Hint: The number of moles of nitrogen is calculated by dividing the given number of molecules of nitrogen to the Avogadro's number. The mass of the given molecules can be calculated by multiplying the number of moles with the molecular mass of the nitrogen molecule.

Complete answer:
A mole of a compound is known as that amount of the substance which has a mass equal to gram formula mass or which contains Avogadro's number ($6.022\text{ x 1}{{\text{0}}^{23}}$) of formula units.
Avogadro’s number may be defined as the number of atoms present in one gram atom of the element or the number of molecules present in one gram molecule of the substance.
Now in the question the given number of nitrogen molecules = $6.022\text{ x }{{10}^{21}}$
To find the number of moles of nitrogen, we can divide the given number of molecules with the Avogadro’s number.
So, the formula is: $\text{moles = }\dfrac{\text{given number of molecules}}{\text{Avogadro }\!\!'\!\!\text{ s number}}$
The value of Avogadro’s number is $6.022\text{ x 1}{{\text{0}}^{23}}$.
So, putting the values in the formula, we get
$\text{number of moles = }\dfrac{6.022\text{ x 1}{{\text{0}}^{21}}}{6.022\text{ x 1}{{\text{0}}^{23}}}=0.01\text{ moles}$
We know that the number of moles is also equal to the value of the given mass of the atom or molecule divided by the molar mass of the atom or molecule.
The molar mass of nitrogen = \[28\text{ }g\text{ }/\text{ }mol\]
Therefore, the mass of the molecule is equal to the number of moles multiplied to the molar mass.

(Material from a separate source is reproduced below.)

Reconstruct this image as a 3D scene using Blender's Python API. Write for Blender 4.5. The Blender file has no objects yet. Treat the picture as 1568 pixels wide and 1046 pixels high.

The formula is: $\text{mass = (moles x molar mass)}$
By putting the values, we get
$\text{mass = 0}\text{.01 x 28 = 0}\text{.28 g}$
Hence, the mass of nitrogen is 0.28 g.

Note: Avogadro's number and mole concept is used for calculating the actual mass of a single atom or a single molecule, the number of atoms present in a given mass of an element, number of molecules present in a given volume of gas, size of atoms, etc.